What questions should you ask before venturing into edge computing? Asking all the same questions you do for cloud computing would be a good start – but only a start.
Where cloud computing is largely about the benefits of massive scale, edge computing is also about proximity – placing computing resources as close as possible to the user or device that needs immediate access to them, with minimal network latency. Think of critical applications where the autonomous car will crash, or the malfunctioning robot will wreak havoc on the manufacturing shop floor if it has to wait for a response from a cloud system in a remote data center.
Edge can also be helpful for delivering a better user experience for virtual reality, augmented reality, and other computing experiences that benefit from the processing power of resources in the network – when not far away. Telecommunications service providers, in another prominent use case example, are utilizing edge as they modernize their networks and shift workloads out of data centers.
Early content delivery networks (CDNs), which were used to distribute images and videos to multiple locations outside the location of a publisher’s web servers in pursuit of more responsive media experiences, were a precursor to edge computing. The difference is that edge computing is about serving up processing power, not just static resources.
6 key edge computing questions to ask
Enterprises should be thinking now about how they might put edge computing to work in their own operations or to enhance the digital capabilities or products and services they will provide to customers. There could be first-mover advantages for early adopters.
On the other hand, as with any technology approach, there could be flops and embarrassments ahead for those who rush in unprepared. In a recent paper titled How to Overcome Four Major Challenges in Edge Computing, Gartner suggests, “Through 2022, 50 percent of edge computing solutions that worked as proofs of concept (POCs) will fail to scale for production use.”
[ Why does edge computing matter to IT leaders – and what's next? Learn more about Red Hat's point of view. ]
Here are some of the edge computing questions experts recommend you ask:
1. Exactly which edge are we talking about?
As often happens with IT buzzwords, “edge” is being used to mean several different things. By definition, edge is about bringing resources closer to the computing endpoint. But how close? Does the edge server need to be in the same building, in the same city, or just at the closest Internet peering point (where CDNs typically operate)?
“Edge computing can apply to anything that involves placing service provisioning, data, and intelligence closer to users and devices,” says Red Hat technology evangelist Gordon Haff. The term “edge computing” often covers a bit too much territory right now.
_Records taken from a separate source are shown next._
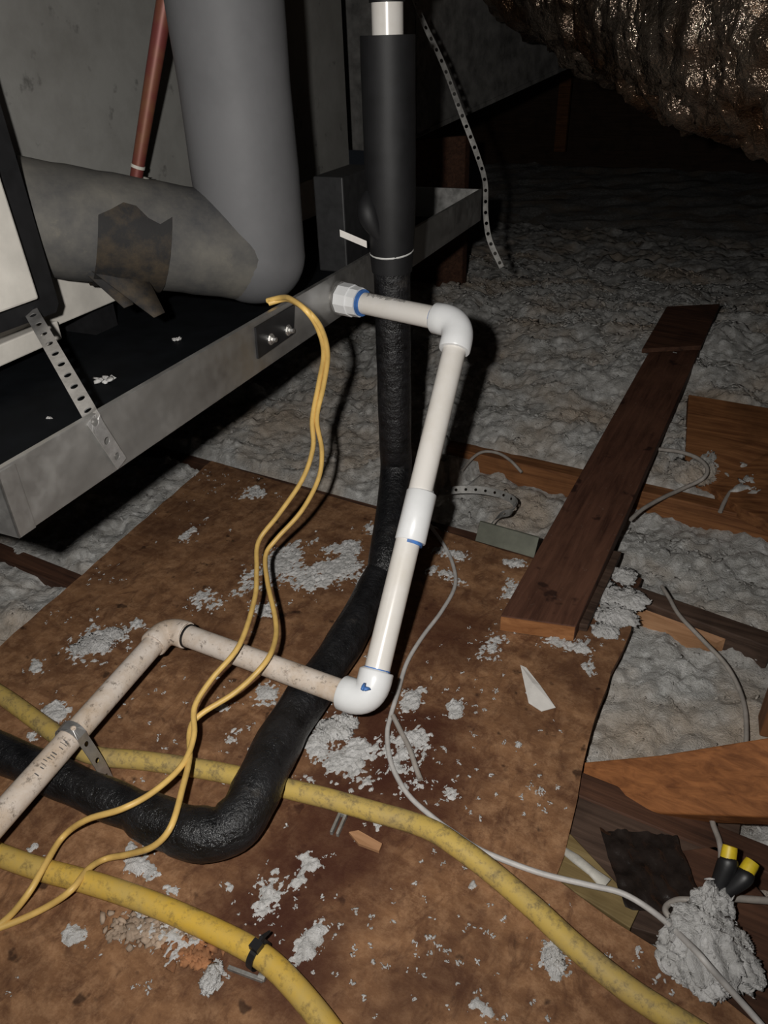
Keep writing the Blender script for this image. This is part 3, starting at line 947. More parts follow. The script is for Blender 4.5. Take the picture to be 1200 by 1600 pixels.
# ------------------------------------------------------------------ grey insulated pipe with its elbow
Cc = onp(398, 392, PC - PN * 0.085, PN)
rg = 0.0735
top_c = Cc + UP * 0.75
to_cab = onp(24, 337, CAB + PN * 0.002, PN)
gp = empty('insulated_pipe', Cc - UP * rg, 'fat grey foam insulated pipe with an elbow, entering the air handler', 'pipe')
axis_in = unit(to_cab - Cc)
L_in = np.linalg.norm(to_cab - Cc)
# vertical leg and elbow: smooth sweep that turns into the horizontal leg
pts, rad = [], []
for i in range(15): pts.append(top_c + (Cc - top_c) * i / 14); rad.append(rg * (1 + 0.012 * math.sin(i * 1.7)))
out_ = -axis_in
for i in range(1, 10):
    a = math.pi / 2 * i / 10
    pts.append(Cc - UP * rg * math.sin(a) * 0.99); rad.append(rg * math.cos(a) ** 0.8)
mb = MB(); tube(mb, pts, rad, 44); link('riser_sleeve', mb, M['grey_foam'], gp, sharp=70)
pts = [Cc + axis_in * (0.01 + (L_in - 0.012) * i / 16) for i in range(17)]
mb = MB(); tube(mb, pts, [rg * (0.965 + 0.010 * math.sin(i * 2.1)) for i in range(17)], 40); o = link('branch_sleeve', mb, M['grey_foam_dirty'], gp, sharp=70); o['label'] = 'dirty horizontal grey sleeve'
# old tape round the branch with two loose tails
t0 = Cc + axis_in * (L_in * 0.57)
pts, T, U, Vv = frames([t0 - axis_in * 0.045, t0, t0 + axis_in * 0.045])
mb = MB()
vs, fs = [], []
nA = 15
for i in range(7):
    c_ = t0 + axis_in * (-0.045 + 0.09 * i / 6)
    for k in range(nA):
        a = math.radians(15 + 25 * math.sin(i * 1.3) * (k < 3) * 0.4 + 150 * k / (nA - 1))
        a = a
        dirn = PD * -math.cos(a - 0.2) * 1.0 + UP * -math.sin(a - 0.9)
        dirn = unit(dirn - np.dot(dirn, axis_in) * axis_in)
        vs.append(c_ + dirn * (rg * 0.982 + 0.0015 + 0.0015 * random.random()))
for i in range(6):
    for k in range(nA - 1):
        fs.append((i * nA + k, i * nA + k + 1, (i + 1) * nA + k + 1, (i + 1) * nA + k))
mb.add(vs, fs)
tp = link('tape_wrap', mb, M['tape'], gp, sharp=180)
for (a, b_, wd) in (((168, 405), (248, 492), 0.040), ((140, 400), (200, 478), 0.032)):
    pa, pb = dp(a[0], a[1], 0.985), dp(b_[0], b_[1], 0.98)
    mb = MB(); d1 = unit(pb - pa); sd = unit(axis_in - np.dot(axis_in, d1) * d1)
    vs = []
    for i in range(7):
        t = i / 6
        wv = wd * (1 - 0.75 * t)
        c_ = pa + (pb - pa) * t + fwd_w * 0.006 * math.sin(t * 3.0)
        vs += [c_ - sd * wv, c_ + sd * wv * 0.8]
    mb.add(vs, [(2 * i, 2 * i + 1, 2 * i + 3, 2 * i + 2) for i in range(6)])
    o = link('tape_tail', mb, M['tape'], tp, sharp=180)
    s_ = o.modifiers.new('thickness', 'SOLIDIFY'); s_.thickness = 0.0012

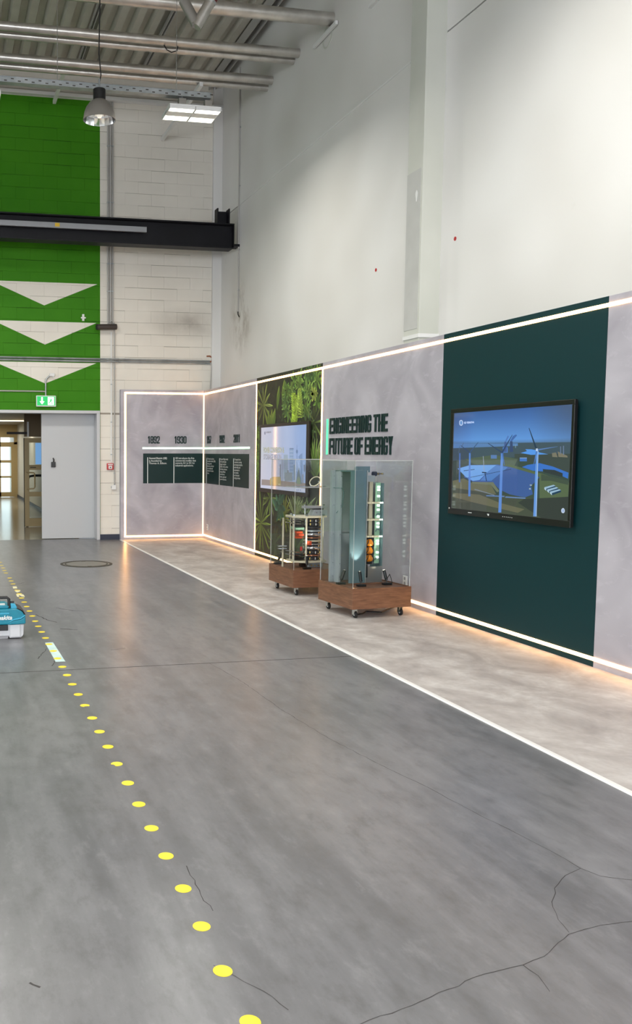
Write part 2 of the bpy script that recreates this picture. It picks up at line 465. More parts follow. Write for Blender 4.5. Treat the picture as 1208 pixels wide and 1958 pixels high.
ribbon([(-0.4, 10.62), (0.78, 10.72), (0.98, 10.95)], 0.008, jit=0.006).build('crack', M['crack'], floor, recalc=False)
for pts in ([(2.02, 6.44), (2.05, 6.26), (2.09, 5.85), (2.1, 5.41), (2.11, 5.13), (2.16, 4.6), (2.24, 4.16), (2.32, 3.82), (2.37, 3.49), (2.42, 3.24), (2.45, 3.06), (2.46, 2.93), (2.49, 2.86), (2.59, 2.81), (2.71, 2.77), (3.1, 2.7)],
            [(2.46, 2.93), (2.36, 2.89), (2.25, 2.81), (2.15, 2.69), (2.11, 2.61), (2.09, 2.53)],
            [(2.8, 2.5), (2.49, 2.54), (2.36, 2.55), (2.23, 2.55), (2.08, 2.52), (1.91, 2.42), (1.81, 2.39), (1.66, 2.37), (1.5, 2.32), (1.31, 2.26), (1.16, 2.22), (1.07, 2.2), (0.8, 2.1)],
            [(1.81, 2.39), (1.82, 2.33), (1.8, 2.25)], [(0.83, 2.58), (0.88, 2.51), (0.94, 2.42), (0.98, 2.32)]):
    ribbon(pts, 0.0030, jit=0.004).build('crack', M['crack'], floor, recalc=False)
for pts, w in (([(0.90, 8.75), (0.98, 8.45), (1.06, 8.3)], 0.012), ([(1.05, 8.0), (1.2, 7.92)], 0.02), ([(1.15, 9.1), (1.3, 8.9), (1.42, 8.85)], 0.012), ([(0.72, 6.85), (0.83, 7.2)], 0.008), ([(0.8, 6.6), (0.87, 6.85)], 0.01),
               ([(1.35, 7.05), (1.48, 7.08)], 0.008), ([(0.93, 3.25), (0.92, 3.02), (0.93, 2.9)], 0.004), ([(0.24, 2.6), (0.27, 2.57)], 0.008)):
    ribbon(pts, w, jit=0.006).build('scuff_mark', M['crack'], floor, recalc=False)

# exhibition strip: thin vinyl on the slab, with a white edge profile
vin = struct(MB().box(3.255, SX, 1.6, SYB, 0.0, 0.006).build('floor_vinyl_strip', M['vinyl']), 'pale stone-look vinyl strip along the display wall')
struct(MB().prism([(3.224, 0.0), (3.258, 0.0), (3.258, 0.008), (3.232, 0.008)], lambda u, v, d: (u, d, v), 1.6, SYB - 0.01).build('trim_1', M['edge']), 'white edge profile between vinyl and concrete floor')

# roof deck: trapezoidal ribs running along the hall
b = MB(); x = XL; prof = []
while x < WX + 0.3:
    prof += [(x, RZ), (x + 0.115, RZ), (x + 0.145, RZ + 0.10), (x + 0.245, RZ + 0.10)]; x += 0.28
prof = [q for q in prof if q[0] <= WX + 0.3]
vs_ = [(px_, YF, pz) for px_, pz in prof] + [(px_, WY + 0.25, pz) for px_, pz in prof]; n = len(prof)
b.add(vs_, [(k, k + 1, n + k + 1, n + k) for k in range(n - 1)])
b.box(XL, WX + 0.3, YF, WY + 0.25, RZ + 0.14, RZ + 0.2)
ceiling = struct(b.build('ceiling', M['roof']))
# steel channels along the wall head and light purlin flanges
def channel(name, x0, x1, z0, z1, y0, y1):
    b = MB(); b.box(x0, x1, y0, y1, z1 - 0.012, z1).box(x0, x0 + 0.012, y0, y1, z0, z1 - 0.012).box(x1 - 0.012, x1, y0, y1, z0, z1 - 0.012)
    return b.build(name, M['conduit'])
struct(channel('trim_2', 4.93, 5.05, 8.33, 8.505, YF, WY), 'steel channel running along the head of the side wall')
tag(channel('steel_purlin', 3.60, 3.66, 8.45, 8.515, 11.7, WY), 'thin steel purlin flange under the roof deck near the corner', 'purlin', 'roof purlins')
tag(channel('steel_purlin', 2.42, 2.48, 8.45, 8.515, YF, WY), 'thin steel purlin flange under the roof deck above the bell-shaped lamp', 'purlin', 'roof purlins')
for x0, y0, z0, lab in ((2.02, 14.6, 7.86, 'white steel strut crossing the top of the green painted wall'), (4.02, 13.6, 7.35, 'white steel strut behind the lit LED high bay light')):
    tag(MB().box(x0, x0 + 0.055, y0, 16.06, z0, z0 + 0.06).build('roof_strut', M['white_metal']), lab, 'strut', 'white roof struts')

# precast side wall: backing plus four big panels with open joints
wall_right = struct(MB().box(WX + 0.04, WX + 0.25, YF, WY + 0.25, 0, RZ + 0.2).build('wall_right', M['pilaster_patch']))
for y0, y1 in ((YF, 8.70), (8.72, WY + 0.06)):
    for z0, z1 in ((0.0, 5.978), (5.994, RZ + 0.2)):
        MB().box(WX, WX + 0.045, y0, y1, z0, z1).build('wall_panel', M['wallpaint'], wall_right, bevel=0.004)
MB().tube([(WX - 0.004, 8.9, 5.986), (WX - 0.004, 15.0, 5.986)], 0.011, 6).build('sealing_bead', M['white_metal'], wall_right)
pil = struct(MB().box(4.962, WX + 0.02, 8.575, 8.885, 0.0, RZ + 0.1).build('wall_pilaster', M['pilaster'], bevel=0.006), 'painted concrete pilaster on the side wall')
MB().box(4.9585, 4.965, 8.61, 8.883, 2.96, 4.62).build('bare_patch', M['pilaster_patch'], pil)
MB().box(4.951, 4.962, 8.575, 8.89, 2.86, 2.90).build('skirt_board', M['white_metal'], pil)
MB().box(4.951, 5.19, 8.562, 8.575, 2.86, 2.90).build('skirt_board', M['white_metal'], pil)
MB().prism([(0.02 * math.cos(a) * (1 + 0.3 * math.sin(3 * a)), 0.06 * math.sin(a)) for a in [k * math.pi / 8 for k in range(16)]], lambda u, v, d: (4.957 - d, 8.68 + u, 4.35 + v), 0, 0.002).build('plaster_dab', M['white_metal'], pil)
for y0, zz, lab in ((8.31, 3.83, 'small round dark red sticker on the white wall right of the pilaster'), (9.985, 3.85, 'small round dark red sticker on the white wall left of the pilaster')):
    tag(MB().cyl((WX, y0, zz), (WX - 0.004, y0, zz), 0.021, n=16).build('round_sticker', M['red']), lab, 'sticker', 'red wall stickers')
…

“The question of ‘where is the edge?’ is difficult to answer and is often lost in translation depending on who you are talking to,” Dalia Adib, principal consultant and leader of the edge computing practice at STL Partners, explains in a blog post on determining the latency reduction requirements for different applications. “For gamers, the edge is the end-device or the console; for manufacturers, it is more likely to be on-site within the production facility; for a CDN provider, this may be at internet exchange points, yet for the telco community, it is within the operator’s network.”
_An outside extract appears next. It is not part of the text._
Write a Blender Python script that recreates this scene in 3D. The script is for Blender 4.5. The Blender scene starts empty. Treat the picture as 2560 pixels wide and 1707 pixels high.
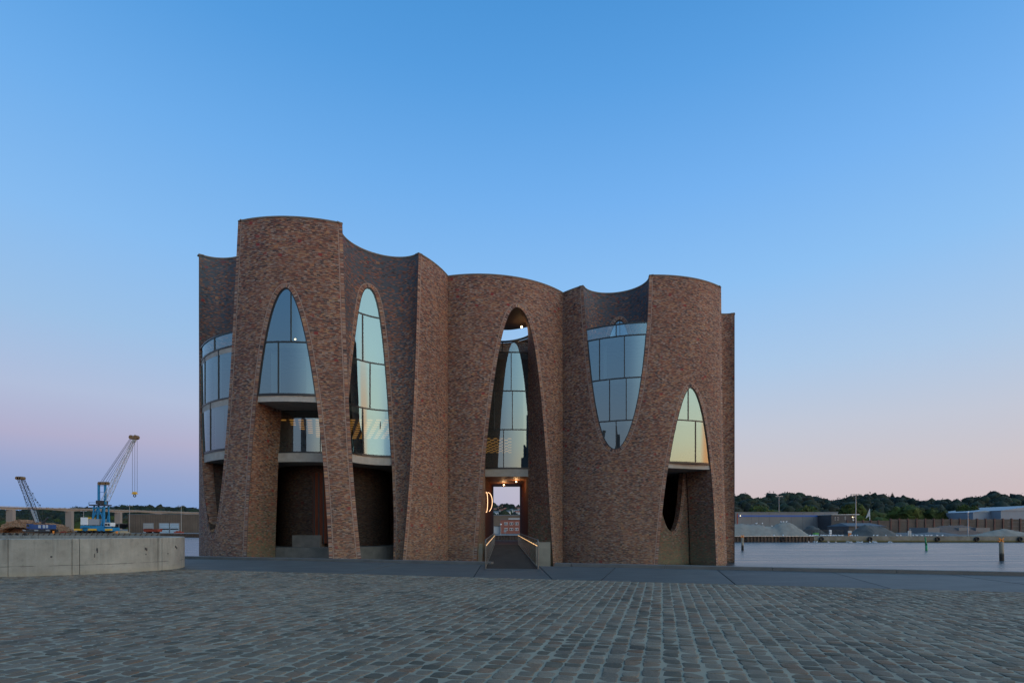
import bpy, math, random
import numpy as np
from mathutils import Vector, Matrix
random.seed(7); rng = np.random.default_rng(7)
S = bpy.context.scene
PI = math.pi
# ------------------------------------------------------------------ camera
F, CX, HZ, EYE = 1303.0, 1280.0, 1320.0, 1.6     # focal length and horizon of the photograph, eye height
cam = bpy.data.objects.new('camera', bpy.data.cameras.new('camera'))
S.collection.objects.link(cam)
cam.location = (0, 0, EYE); cam.rotation_euler = (PI/2, 0, 0)
cam.data.sensor_width = 36; cam.data.lens = 36*F/2560
cam.data.shift_y = (HZ-853.5)/2560
cam.data.clip_start = .1; cam.data.clip_end = 9000
S.camera = cam
# ------------------------------------------------------------------ world: clear dusk sky, sun just set behind and to the right
def lin(c): return tuple((v/255/12.92 if v/255 <= .04045 else ((v/255+.055)/1.055)**2.4) for v in c)
SUNAZ = math.radians(122)
world = bpy.data.worlds.new('World'); S.world = world; world.use_nodes = True
def world_sky():
    nt = world.node_tree; N = nt.nodes; L = nt.links; N.clear()
    out = N.new('ShaderNodeOutputWorld'); bg = N.new('ShaderNodeBackground'); L.new(bg.outputs[0], out.inputs[0])
    tc = N.new('ShaderNodeTexCoord'); sep = N.new('ShaderNodeSeparateXYZ'); L.new(tc.outputs['Generated'], sep.inputs[0])
    def M(op, a, b=None, c=None):
        n = N.new('ShaderNodeMath'); n.operation = op
        for i, v in enumerate((a, b, c)):
            if v is None: continue
            if isinstance(v, (int, float)): n.inputs[i].default_value = v
            else: L.new(v, n.inputs[i])
        return n.outputs[0]
    x, y, z = sep.outputs
    h = M('SQRT', M('ADD', M('MULTIPLY', x, x), M('ADD', M('MULTIPLY', y, y), 1e-6)))
    d = M('DIVIDE', M('ADD', M('MULTIPLY', x, math.sin(SUNAZ)), M('MULTIPLY', y, math.cos(SUNAZ))), h)
    w = M('MULTIPLY', M('ADD', d, 1.0), .5)                       # 0 opposite the sun, 1 at the sun
    def ramp(stops):
        r = N.new('ShaderNodeValToRGB'); el = r.color_ramp.elements; r.color_ramp.interpolation = 'B_SPLINE' if False else 'LINEAR'
        for i, (p, c) in enumerate(stops):
            e = el[i] if i < 2 else el.new(p)
            e.position = p; e.color = (*lin(c), 1)
        L.new(z, r.inputs[0]); return r.outputs[0]
    anti = ramp([(0, (122,158,212)), (.035, (134,168,220)), (.085, (158,174,216)), (.135, (186,184,214)), (.20, (186,200,230)), (.30, (164,202,242)),
                 (.42, (142,197,252)), (.55, (116,182,247)), (.66, (90,164,234)), (.74, (76,153,223)), (1, (62,122,184))])
    side = ramp([(0, (208,190,196)), (.05, (216,200,204)), (.10, (214,206,212)), (.17, (204,210,226)), (.27, (180,210,243)), (.40, (149,202,254)),
                 (.52, (124,187,252)), (.64, (96,168,238)), (.72, (79,154,225)), (1, (66,124,186))])
    solar = ramp([(0, (226,96,36)), (.05, (248,150,80)), (.10, (252,206,150)), (.16, (240,222,182)), (.24, (222,228,206)), (.34, (202,226,222)),
                  (.5, (176,210,222)), (.7, (128,176,212)), (1, (78,128,182))])
    def mix(f, a, b):
        m = N.new('ShaderNodeMix'); m.data_type = 'RGBA'
        L.new(f, m.inputs[0]); L.new(a, m.inputs[6]); L.new(b, m.inputs[7]); return m.outputs[2]
    def sm(v, a, b):
        n = N.new('ShaderNodeMapRange'); n.interpolation_type = 'SMOOTHSTEP'
        L.new(v, n.inputs[0]); n.inputs[1].default_value = a; n.inputs[2].default_value = b; return n.outputs[0]
    c1 = mix(sm(w, .0, .40), anti, side)
    c2 = mix(sm(w, .58, 1.0), c1, solar)
    lowz = N.new('ShaderNodeMapRange'); L.new(z, lowz.inputs[0]); lowz.inputs[1].default_value = .36; lowz.inputs[2].default_value = .19
    rgb = N.new('ShaderNodeRGB'); rgb.outputs[0].default_value = (*lin((255,150,74)), 1)
    CA = math.radians(100); wc = M('DIVIDE', M('ADD', M('MULTIPLY', x, math.sin(CA)), M('MULTIPLY', y, math.cos(CA))), h)
    c2 = mix(M('MULTIPLY', M('MULTIPLY', sm(wc, .972, .999), lowz.outputs[0]), .8), c2, rgb.outputs[0])
    L.new(c2, bg.inputs[0])
    st = M('ADD', .895, M('MULTIPLY', sm(w, .60, 1.0), 1.75))        # the afterglow is the brighter half of the sky
    L.new(st, bg.inputs[1])
world_sky()
sun = bpy.data.objects.new('sun', bpy.data.lights.new('sun', 'SUN')); S.collection.objects.link(sun)
sun.data.energy = .4; sun.data.angle = math.radians(85); sun.data.color = (1, .72, .5)
sun.rotation_euler = Vector((-math.sin(SUNAZ), -math.cos(SUNAZ), -.22)).to_track_quat('-Z', 'Y').to_euler()
S.view_settings.view_transform = 'Standard'; S.view_settings.look = 'None'
S.view_settings.exposure = 0; S.view_settings.gamma = 1; S.view_settings.use_curve_mapping = False
S.cycles.max_bounces = 6; S.cycles.transparent_max_bounces = 12; S.cycles.sample_clamp_indirect = 4
# ------------------------------------------------------------------ object helpers
def tag(o, label=None, cat=None, group=None, kind=None):
    if label: o['label'] = label
    if cat: o['category'] = cat
    if group: o['group'] = group
    if kind: o['kind'] = kind
    return o
def empty(name, loc=(0,0,0), rz=0, label=None, cat=None, group=None, parent=None):
    o = bpy.data.objects.new(name, None); S.collection.objects.link(o)
    o.location = loc; o.rotation_euler = (0, 0, rz); o.empty_display_size = .2
    if parent: o.parent = parent
    return tag(o, label, cat, group)
def mesh_obj(name, verts, faces, mat=None, parent=None, uvs=None, smooth=False, cols=None, world_space=True):
    me = bpy.data.meshes.new(name)
    me.from_pydata([tuple(v) for v in verts], [], faces)
    if uvs is not None:
        uvl = me.uv_layers.new(name='UVMap')
        li = np.empty(len(me.loops), int); me.loops.foreach_get('vertex_index', li)
        uvl.data.foreach_set('uv', np.asarray(uvs, float)[li].ravel())
    if cols is not None:
        a = me.attributes.new('tint', 'FLOAT_COLOR', 'POINT')
        a.data.foreach_set('color', np.asarray(cols, float).ravel())
    if smooth: me.polygons.foreach_set('use_smooth', [True]*len(me.polygons))
    if mat: me.materials.append(mat)
    me.update()
    o = bpy.data.objects.new(name, me); S.collection.objects.link(o)
    if parent is not None:
        o.parent = parent
        if world_space: o.matrix_parent_inverse = chain(parent).inverted()
    return o
def chain(o):
    m = o.matrix_basis.copy()
    if o.parent: m = chain(o.parent) @ o.matrix_parent_inverse @ m
    return m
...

Adib says the telecom providers she consults with on strategy are excited about turning potentially every location where they now have networking equipment into a miniature data center, and the big ones have some advantages in terms of geographic coverage. They will be competing with, as well as cooperating with, the enterprise software and systems integration companies that bring their own expertise to this market.
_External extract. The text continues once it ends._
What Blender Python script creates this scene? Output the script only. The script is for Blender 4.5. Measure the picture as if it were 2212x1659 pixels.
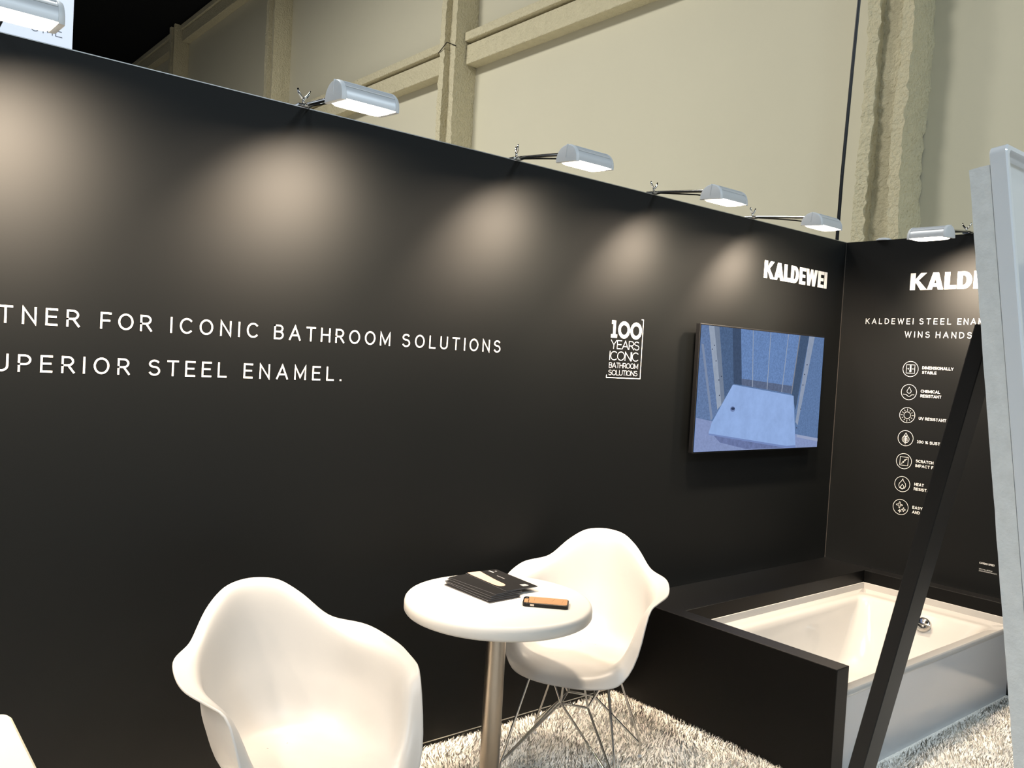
import bpy, bmesh, math, random
import numpy as np
from mathutils import Vector, Matrix

# ------------------------------------------------------------------ clean
for o in list(bpy.data.objects):
    bpy.data.objects.remove(o, do_unlink=True)
S = bpy.context.scene
COL = S.collection
PI = math.pi
rnd = random.Random(7)

# ------------------------------------------------------------------ camera
IMG_W, IMG_H, FOCAL = 2212, 1659, 1835.8
cam_data = bpy.data.cameras.new('camera')
cam = bpy.data.objects.new('camera', cam_data)
COL.objects.link(cam)
R_ = Vector((0.7711810, -0.6340515, 0.0570833))
U_ = Vector((-0.0236586, 0.0610608, 0.9978536))
F_ = Vector((0.6361761, 0.7708763, -0.0320882))
cam.matrix_world = Matrix(((R_.x, U_.x, -F_.x, -4.9439), (R_.y, U_.y, -F_.y, -2.8059), (R_.z, U_.z, -F_.z, 1.6142), (0, 0, 0, 1)))
cam_data.sensor_width = 36.0
cam_data.lens = FOCAL / IMG_W * 36.0
cam_data.clip_start = 0.05
cam_data.clip_end = 200
S.camera = cam

# ------------------------------------------------------------------ world, hall lights, exposure
w = bpy.data.worlds.new('hall_air')
S.world = w
w.use_nodes = True
w.node_tree.nodes['Background'].inputs[0].default_value = (0.80, 0.90, 1.0, 1)
w.node_tree.nodes['Background'].inputs[1].default_value = 0.10
S.view_settings.view_transform = 'Standard'
S.view_settings.look = 'None'
S.view_settings.exposure = 0.0
S.view_settings.gamma = 1.0
S.view_settings.use_curve_mapping = False

def area(name, loc, size, power, color, direction=(0, 0, -1), size_y=None, spread=180):
    d = bpy.data.lights.new(name, 'AREA')
    d.energy = power
    d.color = color
    d.size = size
    if size_y:
        d.shape = 'RECTANGLE'
        d.size_y = size_y
    d.spread = math.radians(spread)
    o = bpy.data.objects.new(name, d)
    COL.objects.link(o)
    o.location = loc
    o.rotation_euler = Vector(direction).to_track_quat('-Z', 'Y').to_euler()
    return o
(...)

[ Get a shareable primer: How to explain edge computing in plain English.]
2. Will this edge approach meet my organization's privacy and security needs?
Privacy and security were among the challenges Gartner cited. The use of edge services could result in company data being stored in many more locations, potentially under looser management than with the cloud.
“It’s a greater concern because now data is all over the place,” says Adam Drobot, chairman of the board at OpenTechWorks, Inc. and a member of the FCC Technology Advisory Committee, which studies edge computing and its relationship to 5G and IoT, among other things.
Hyperscale cloud data centers are expected to be ISO-certified and conform to a long list of best practices for limiting both physical and network access to customer computing resources. In some edge computing scenarios, you might be deploying data to an unattended wiring closet in an office building or a cell tower equipment shack.
“The further we go into the edge layers, the less control one has on the physical security surrounding the hardware and the communications to that hardware,” says Nick Barcet, senior director technology strategy for Red Hat. “The edge is clearly bringing in new challenges which are requiring us to propose some radically new layers of security.” He points to two open source projects Red Hat is working on to tackle some of those new security challenges: Keylime, which helps ensure software has not been tampered with; and Enarx, a project using WebAssembly to provide a trusted run-time across multiple hardware platforms.
To be clear, there are security and privacy arguments in favor of edge computing. As an FCC white paper on edge, 5G, and IoT notes, “With software-defined networking, it’s possible to develop a multi-layered approach to security that takes the communication layer, hardware layer, and cloud security into consideration simultaneously.”
3. Does the footprint of this edge service match my requirements?
Different applications of edge computing could have wildly different requirements for geographic coverage and proximity. Think about your project’s needs. A manufacturer might want edge computing nodes within each factory, or close by, but for a limited number of locations.
The maker of an augmented reality app that consumers can carry into a store to get real-time product ratings and price comparisons might want to have edge nodes on every street corner in every city, or as close to that as possible.